Desde o começo que as coisas não foram fáceis. Em Novembro de 1995, ainda sem o reconhecimento da FIFA, uma selecção bósnia foi a Tirana jogar um particular com a Albânia. Mas apenas oito jogadores aceitaram participar e os responsáveis tiveram de andar quase porta a porta a pedir a colaboração de ex-futebolistas. Os equipamentos foram comprados numa loja a caminho do aeroporto. O resultado final seria uma derrota por 0-2, mas o primeiro passo estava dado.

Seguiu-se um processo evolutivo que incluiu uma suspensão da Federação bósnia por parte da FIFA e da UEFA – em 2011, por causa da existência de três presidentes, representativos dos três grupos nacionais. “Desde o castigo fizemos progressos fantásticos, porque as pessoas que ficaram amam e vivem o futebol. Por isso fomos recompensados com esta grande ocasião. Na Bósnia nada é garantido – mas temos uma adorável estrada pela frente e é nossa obrigação garantir que não tomamos o caminho errado”, frisou Muhamed Konjic, capitão da selecção bósnia no particular de Tirana, em 1995.

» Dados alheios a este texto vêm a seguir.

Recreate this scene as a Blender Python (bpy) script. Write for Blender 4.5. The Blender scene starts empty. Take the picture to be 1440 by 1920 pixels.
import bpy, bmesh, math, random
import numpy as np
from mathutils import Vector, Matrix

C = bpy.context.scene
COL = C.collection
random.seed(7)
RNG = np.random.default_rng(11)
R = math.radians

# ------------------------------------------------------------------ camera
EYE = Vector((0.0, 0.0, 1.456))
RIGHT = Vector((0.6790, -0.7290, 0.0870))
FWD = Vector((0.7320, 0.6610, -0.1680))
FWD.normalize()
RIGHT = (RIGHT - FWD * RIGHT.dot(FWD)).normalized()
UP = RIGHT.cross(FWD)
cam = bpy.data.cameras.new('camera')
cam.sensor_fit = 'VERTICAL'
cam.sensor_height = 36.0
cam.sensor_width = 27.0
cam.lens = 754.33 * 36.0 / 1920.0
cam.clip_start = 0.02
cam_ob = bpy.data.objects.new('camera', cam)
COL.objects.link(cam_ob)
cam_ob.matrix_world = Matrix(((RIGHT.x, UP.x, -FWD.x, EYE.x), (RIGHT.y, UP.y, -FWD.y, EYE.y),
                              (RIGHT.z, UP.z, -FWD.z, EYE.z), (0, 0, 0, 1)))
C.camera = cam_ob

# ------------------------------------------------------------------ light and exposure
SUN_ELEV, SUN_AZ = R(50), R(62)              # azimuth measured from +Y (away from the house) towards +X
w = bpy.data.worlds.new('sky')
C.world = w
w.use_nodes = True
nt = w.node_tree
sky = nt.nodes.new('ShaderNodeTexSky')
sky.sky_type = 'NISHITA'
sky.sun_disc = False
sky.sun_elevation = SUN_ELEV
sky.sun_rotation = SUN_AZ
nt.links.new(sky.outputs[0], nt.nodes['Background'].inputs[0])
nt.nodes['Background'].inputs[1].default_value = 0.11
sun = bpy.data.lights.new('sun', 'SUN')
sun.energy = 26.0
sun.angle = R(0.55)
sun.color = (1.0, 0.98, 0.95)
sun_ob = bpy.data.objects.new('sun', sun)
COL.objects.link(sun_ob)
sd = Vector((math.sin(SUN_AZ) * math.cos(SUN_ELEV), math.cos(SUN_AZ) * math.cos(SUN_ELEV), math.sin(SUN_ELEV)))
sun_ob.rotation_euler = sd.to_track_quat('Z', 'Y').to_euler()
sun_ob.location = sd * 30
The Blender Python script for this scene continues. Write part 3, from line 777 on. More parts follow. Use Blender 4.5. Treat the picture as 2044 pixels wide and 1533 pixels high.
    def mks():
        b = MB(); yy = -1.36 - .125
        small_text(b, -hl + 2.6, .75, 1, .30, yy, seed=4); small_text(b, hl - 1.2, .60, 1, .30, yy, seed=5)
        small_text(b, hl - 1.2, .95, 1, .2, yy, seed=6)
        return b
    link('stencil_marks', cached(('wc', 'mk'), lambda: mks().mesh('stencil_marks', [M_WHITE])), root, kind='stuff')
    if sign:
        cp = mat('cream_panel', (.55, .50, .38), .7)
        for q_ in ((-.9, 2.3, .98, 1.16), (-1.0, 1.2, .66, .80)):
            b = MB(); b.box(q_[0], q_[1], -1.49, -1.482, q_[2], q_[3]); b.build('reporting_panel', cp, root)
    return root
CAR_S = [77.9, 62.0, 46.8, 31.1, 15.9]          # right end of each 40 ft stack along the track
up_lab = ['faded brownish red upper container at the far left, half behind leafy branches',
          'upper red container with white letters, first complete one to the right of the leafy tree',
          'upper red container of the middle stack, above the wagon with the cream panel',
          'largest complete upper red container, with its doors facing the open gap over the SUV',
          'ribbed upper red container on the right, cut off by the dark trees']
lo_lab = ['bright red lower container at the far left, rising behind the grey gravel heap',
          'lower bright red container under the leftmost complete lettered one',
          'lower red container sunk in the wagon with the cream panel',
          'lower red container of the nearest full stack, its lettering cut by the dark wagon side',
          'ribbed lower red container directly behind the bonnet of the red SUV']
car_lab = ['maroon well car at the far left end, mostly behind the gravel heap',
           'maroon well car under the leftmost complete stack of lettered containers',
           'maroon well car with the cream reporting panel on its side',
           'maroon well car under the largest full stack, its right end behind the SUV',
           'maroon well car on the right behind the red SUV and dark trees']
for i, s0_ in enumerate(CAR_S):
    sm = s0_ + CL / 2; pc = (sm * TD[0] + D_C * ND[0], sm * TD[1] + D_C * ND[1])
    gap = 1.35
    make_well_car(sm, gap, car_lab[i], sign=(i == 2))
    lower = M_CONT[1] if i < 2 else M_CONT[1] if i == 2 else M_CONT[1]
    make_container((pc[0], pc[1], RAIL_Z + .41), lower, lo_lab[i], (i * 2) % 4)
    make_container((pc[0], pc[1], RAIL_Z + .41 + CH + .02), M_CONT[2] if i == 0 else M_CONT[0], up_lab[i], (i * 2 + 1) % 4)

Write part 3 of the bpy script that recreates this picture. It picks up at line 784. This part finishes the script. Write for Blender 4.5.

“Em determinado ponto, percebi que os nossos jogos são muito mais do que futebol para a gente na Bósnia. Percebi que podemos levar um pouco de felicidade a pessoas cujas vidas nem sempre são fáceis”, resumiu Senad Lulic.

Quando pisar o relvado do Maracanã a selecção bósnia carregará aos ombros as expectativas de todo um povo. A “Chama eterna”, o memorial às vítimas da II Guerra Mundial, localizado no centro de Sarajevo, pode até servir de inspiração a jogadores que conhecem bem a realidade da guerra.